June 1, 2020
Editor’s note: This is the second story in a two-part series featuring timber-frame barns.
The cost to repair traditional timber-frame barns depends on the condition of the structure, changes sought, and the qualifications and integrity of the person doing the work. The longer repairs are delayed, the more expensive they become. Neglect routine maintenance, and a structure that might have been given a new life is lost.
Second to the question, “Is this barn worth saving?” is a barn owner’s quest for cash: “Where can I find grant money?”
Michigan has no programs for repairing privately owned barns. A handful of programs exist in other states — among them Ohio, Iowa and New York — with most operated by that state’s barn or historic preservation organization.
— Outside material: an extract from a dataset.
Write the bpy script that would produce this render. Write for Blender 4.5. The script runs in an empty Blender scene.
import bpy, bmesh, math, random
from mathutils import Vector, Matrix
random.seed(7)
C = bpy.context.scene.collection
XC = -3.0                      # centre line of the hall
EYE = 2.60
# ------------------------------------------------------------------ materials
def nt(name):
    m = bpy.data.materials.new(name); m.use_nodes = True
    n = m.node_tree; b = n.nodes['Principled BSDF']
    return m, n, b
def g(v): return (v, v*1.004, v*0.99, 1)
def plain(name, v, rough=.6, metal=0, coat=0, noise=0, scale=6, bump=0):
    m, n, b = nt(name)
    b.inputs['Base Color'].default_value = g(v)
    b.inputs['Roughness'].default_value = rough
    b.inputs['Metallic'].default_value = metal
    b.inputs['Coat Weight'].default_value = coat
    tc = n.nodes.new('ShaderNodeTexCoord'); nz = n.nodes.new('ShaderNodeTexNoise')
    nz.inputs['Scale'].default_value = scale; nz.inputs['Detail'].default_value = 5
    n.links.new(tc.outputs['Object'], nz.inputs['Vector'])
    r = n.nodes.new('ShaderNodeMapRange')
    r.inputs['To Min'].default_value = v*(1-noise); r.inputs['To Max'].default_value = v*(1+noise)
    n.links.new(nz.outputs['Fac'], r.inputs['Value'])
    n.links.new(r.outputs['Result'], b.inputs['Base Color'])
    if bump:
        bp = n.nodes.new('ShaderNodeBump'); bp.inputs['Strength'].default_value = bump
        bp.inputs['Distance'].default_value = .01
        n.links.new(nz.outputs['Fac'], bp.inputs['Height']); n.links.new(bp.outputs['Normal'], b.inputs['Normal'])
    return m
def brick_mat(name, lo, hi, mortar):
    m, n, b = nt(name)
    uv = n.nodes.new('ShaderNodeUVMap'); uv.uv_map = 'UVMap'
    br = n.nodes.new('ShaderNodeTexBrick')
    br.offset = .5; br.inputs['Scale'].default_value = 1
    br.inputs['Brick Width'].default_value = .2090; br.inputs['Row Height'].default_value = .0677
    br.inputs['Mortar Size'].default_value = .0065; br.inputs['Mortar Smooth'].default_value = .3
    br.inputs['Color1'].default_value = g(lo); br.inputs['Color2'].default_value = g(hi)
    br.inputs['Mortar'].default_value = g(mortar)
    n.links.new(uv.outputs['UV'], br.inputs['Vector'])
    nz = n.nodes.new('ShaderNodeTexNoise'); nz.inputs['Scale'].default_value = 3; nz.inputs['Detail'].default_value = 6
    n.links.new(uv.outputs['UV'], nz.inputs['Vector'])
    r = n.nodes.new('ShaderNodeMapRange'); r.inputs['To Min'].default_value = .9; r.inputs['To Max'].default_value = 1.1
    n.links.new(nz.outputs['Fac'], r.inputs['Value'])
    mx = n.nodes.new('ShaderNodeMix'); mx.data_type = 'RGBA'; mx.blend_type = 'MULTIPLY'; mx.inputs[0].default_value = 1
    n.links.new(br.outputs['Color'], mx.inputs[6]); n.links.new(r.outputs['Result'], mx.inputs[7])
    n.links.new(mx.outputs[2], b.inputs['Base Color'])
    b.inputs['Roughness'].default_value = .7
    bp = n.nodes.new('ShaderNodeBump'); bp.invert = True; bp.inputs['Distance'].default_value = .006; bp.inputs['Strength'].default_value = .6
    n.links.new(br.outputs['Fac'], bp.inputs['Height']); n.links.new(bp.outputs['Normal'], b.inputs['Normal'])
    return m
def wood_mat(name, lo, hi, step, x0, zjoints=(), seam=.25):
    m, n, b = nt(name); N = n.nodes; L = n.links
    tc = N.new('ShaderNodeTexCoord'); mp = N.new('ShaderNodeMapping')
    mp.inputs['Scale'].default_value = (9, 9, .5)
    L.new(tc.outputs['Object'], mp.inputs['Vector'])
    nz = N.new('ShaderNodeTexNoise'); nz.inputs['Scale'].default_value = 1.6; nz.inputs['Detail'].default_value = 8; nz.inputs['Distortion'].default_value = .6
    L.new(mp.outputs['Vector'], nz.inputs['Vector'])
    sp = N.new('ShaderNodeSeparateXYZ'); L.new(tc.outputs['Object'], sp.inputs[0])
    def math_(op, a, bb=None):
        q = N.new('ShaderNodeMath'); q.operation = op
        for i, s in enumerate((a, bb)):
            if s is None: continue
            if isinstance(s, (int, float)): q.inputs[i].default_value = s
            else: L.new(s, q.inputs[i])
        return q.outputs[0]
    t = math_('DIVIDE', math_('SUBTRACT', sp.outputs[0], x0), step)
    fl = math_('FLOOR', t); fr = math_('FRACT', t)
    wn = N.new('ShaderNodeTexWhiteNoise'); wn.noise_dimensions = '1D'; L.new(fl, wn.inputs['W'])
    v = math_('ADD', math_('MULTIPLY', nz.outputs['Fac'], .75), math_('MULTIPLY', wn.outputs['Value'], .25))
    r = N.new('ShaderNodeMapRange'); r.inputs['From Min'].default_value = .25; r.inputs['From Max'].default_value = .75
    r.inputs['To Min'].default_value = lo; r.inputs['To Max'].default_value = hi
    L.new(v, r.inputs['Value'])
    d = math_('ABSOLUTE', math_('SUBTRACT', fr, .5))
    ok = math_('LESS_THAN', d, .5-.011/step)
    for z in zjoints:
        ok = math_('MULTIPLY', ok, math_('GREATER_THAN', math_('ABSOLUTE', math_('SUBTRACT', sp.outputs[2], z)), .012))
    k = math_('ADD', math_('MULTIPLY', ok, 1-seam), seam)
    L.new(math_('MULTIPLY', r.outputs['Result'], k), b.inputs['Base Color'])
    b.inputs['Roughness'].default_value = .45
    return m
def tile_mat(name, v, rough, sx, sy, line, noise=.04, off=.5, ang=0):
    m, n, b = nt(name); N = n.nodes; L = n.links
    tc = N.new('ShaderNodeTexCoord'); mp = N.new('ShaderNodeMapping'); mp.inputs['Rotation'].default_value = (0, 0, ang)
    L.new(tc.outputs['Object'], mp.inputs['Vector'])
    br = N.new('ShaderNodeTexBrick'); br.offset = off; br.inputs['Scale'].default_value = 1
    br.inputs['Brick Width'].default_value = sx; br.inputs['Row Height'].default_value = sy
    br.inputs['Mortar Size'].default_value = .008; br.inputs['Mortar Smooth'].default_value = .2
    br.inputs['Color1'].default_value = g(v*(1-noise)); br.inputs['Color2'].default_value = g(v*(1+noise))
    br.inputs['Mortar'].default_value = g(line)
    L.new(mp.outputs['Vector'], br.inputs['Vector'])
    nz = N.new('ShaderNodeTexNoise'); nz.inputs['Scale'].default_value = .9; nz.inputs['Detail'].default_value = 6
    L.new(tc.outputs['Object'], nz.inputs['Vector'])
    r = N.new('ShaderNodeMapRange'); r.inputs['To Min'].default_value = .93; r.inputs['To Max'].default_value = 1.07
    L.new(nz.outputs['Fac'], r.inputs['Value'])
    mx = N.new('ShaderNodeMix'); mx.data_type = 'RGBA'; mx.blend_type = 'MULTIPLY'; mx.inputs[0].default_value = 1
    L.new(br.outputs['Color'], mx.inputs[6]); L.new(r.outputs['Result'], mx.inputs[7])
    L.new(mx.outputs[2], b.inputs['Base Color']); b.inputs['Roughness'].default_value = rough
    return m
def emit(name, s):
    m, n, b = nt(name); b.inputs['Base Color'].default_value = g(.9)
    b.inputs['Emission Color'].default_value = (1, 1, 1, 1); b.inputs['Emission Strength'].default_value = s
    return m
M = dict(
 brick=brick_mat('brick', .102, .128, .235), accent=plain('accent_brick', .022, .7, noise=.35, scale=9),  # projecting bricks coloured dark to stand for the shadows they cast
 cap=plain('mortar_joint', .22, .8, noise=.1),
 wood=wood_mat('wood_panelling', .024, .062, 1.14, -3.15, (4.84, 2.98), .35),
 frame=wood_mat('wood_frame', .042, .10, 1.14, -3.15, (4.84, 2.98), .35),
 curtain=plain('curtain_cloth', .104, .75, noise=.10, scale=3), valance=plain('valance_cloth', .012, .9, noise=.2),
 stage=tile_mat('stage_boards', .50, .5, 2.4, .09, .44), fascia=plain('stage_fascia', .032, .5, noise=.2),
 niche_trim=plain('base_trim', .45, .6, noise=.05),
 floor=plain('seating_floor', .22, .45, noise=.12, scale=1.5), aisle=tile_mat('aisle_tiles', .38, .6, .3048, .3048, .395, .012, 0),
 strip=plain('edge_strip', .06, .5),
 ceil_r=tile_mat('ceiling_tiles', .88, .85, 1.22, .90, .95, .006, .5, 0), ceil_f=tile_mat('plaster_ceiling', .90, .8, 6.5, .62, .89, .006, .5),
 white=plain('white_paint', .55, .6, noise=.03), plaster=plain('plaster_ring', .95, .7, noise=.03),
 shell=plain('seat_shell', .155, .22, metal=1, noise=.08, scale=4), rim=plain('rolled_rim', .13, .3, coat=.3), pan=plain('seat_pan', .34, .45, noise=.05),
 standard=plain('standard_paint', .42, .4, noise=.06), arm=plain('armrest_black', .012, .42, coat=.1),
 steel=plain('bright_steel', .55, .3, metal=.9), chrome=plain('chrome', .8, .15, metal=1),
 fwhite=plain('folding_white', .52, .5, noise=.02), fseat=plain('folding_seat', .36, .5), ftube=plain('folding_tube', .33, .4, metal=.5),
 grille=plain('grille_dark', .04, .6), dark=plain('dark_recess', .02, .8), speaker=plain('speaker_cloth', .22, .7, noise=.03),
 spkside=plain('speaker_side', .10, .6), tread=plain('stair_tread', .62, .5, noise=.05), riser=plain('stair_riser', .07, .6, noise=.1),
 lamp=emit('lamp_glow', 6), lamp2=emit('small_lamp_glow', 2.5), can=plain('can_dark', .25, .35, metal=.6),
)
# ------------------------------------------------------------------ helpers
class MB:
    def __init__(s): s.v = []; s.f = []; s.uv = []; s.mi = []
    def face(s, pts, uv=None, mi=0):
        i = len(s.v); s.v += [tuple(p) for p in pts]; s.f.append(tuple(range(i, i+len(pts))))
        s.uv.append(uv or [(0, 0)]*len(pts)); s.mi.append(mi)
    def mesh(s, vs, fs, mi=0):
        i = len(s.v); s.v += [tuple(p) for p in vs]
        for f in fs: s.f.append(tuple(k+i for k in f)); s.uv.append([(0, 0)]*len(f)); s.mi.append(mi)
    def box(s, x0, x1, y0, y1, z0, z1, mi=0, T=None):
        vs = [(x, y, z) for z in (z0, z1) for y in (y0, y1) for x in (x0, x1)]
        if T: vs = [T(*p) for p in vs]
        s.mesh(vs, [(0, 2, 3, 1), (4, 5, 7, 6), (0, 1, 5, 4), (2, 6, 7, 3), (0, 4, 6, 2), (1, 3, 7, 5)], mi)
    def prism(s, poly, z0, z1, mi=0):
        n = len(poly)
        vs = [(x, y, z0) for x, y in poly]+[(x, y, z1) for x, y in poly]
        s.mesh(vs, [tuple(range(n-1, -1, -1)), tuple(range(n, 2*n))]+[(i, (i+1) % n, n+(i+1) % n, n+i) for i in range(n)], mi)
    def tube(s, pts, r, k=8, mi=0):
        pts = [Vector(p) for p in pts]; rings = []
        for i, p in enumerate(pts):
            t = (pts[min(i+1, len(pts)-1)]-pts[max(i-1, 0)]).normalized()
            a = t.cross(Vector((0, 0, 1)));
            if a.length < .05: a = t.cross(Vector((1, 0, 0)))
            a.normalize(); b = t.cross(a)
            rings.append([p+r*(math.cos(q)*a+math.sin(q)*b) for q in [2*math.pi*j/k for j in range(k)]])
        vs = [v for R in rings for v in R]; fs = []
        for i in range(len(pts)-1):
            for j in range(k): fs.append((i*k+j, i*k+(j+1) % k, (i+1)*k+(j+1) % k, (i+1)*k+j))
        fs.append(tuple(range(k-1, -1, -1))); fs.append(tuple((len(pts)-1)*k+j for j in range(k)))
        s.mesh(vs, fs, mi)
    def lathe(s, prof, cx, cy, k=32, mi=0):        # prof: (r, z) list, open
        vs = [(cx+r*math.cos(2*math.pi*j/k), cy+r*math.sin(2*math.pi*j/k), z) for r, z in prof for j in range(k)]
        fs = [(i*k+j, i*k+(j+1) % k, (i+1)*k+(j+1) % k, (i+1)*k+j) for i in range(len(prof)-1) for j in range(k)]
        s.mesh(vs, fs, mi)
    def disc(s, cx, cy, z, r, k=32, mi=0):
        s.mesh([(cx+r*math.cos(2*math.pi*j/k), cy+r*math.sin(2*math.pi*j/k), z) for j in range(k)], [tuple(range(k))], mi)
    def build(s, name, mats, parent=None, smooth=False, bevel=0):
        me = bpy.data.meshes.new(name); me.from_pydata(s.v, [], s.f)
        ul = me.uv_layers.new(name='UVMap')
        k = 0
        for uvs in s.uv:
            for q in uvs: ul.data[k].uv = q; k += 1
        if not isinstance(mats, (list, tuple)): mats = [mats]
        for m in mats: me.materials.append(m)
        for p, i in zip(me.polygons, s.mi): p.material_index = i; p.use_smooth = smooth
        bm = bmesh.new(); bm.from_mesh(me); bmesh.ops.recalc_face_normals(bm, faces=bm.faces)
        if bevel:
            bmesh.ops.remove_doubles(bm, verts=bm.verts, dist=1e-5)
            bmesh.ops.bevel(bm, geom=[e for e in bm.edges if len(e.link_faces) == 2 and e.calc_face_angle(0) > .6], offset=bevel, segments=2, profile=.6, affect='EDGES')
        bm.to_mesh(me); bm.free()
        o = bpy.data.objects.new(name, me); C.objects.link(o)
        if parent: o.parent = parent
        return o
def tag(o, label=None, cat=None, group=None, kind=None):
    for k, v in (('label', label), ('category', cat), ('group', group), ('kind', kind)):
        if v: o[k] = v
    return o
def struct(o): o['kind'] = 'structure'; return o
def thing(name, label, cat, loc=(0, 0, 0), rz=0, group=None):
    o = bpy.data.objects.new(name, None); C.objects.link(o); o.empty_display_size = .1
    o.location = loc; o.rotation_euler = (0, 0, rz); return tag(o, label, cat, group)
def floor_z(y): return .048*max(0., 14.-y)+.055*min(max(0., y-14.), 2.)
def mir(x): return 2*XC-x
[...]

Barn Believers Community Project Fund, held by the Battle Creek Community Foundation, makes grants to nonprofit groups to assist with evaluating a barn for nonprofit use, to support educational events, and to preserve historical data and photos.
The Michigan Historic Preservation Network includes barns in survey work, while the Michigan Barn Preservation Network for more than two decades has made annual grants to Sleeping Bear Dunes National Lakeshore for its farmsteads.
“The unfortunate reality is Michigan just does not have the tools in place for widespread historic barn recognition and preservation that some other states such as Washington or Connecticut offer,” says Nathan Nietering with the State Historic Preservation Office. The tax credit option was dissolved in 2010. However, the Michigan Legislature is considering reinstating it.
Keeping a barn in ongoing, good repair is crucial to saving money and preserving future value. “One of the biggest problems, ” says Roger Bateson of RJ’s Complete Barn Restoration, Prescott, “is when gutters have not been maintained. Water that freezes and thaws causes problems for footings, foundations, and rots the siding up from the ground. Add a bad roof, tree roots, branches and vines that tear and eat up siding, and it is bad, bad news.”
Chad Stitt of American Heritage Barn Preservation, Onondaga, adds that foundations of old barns were made with what was available at the time. Repairing them today means using better mortar, re-rod, and the installation of footers where there may never have been any.
Make timely roof repairs
“The first manifestation of a barn going downhill is in the roof," points out Joe Miller of Fire Tower Engineered Timber, Calumet. “A little leak near the ridge or cupola rots a few boards, or a leak near an eave causes a plate to rot. You have to keep a good roof on a barn.”
Every barn is different. Each must be examined for layers of old roofing, and beneath that, the condition of the decking or framing. Both affect replacement cost, as does owners’ preferences in new materials.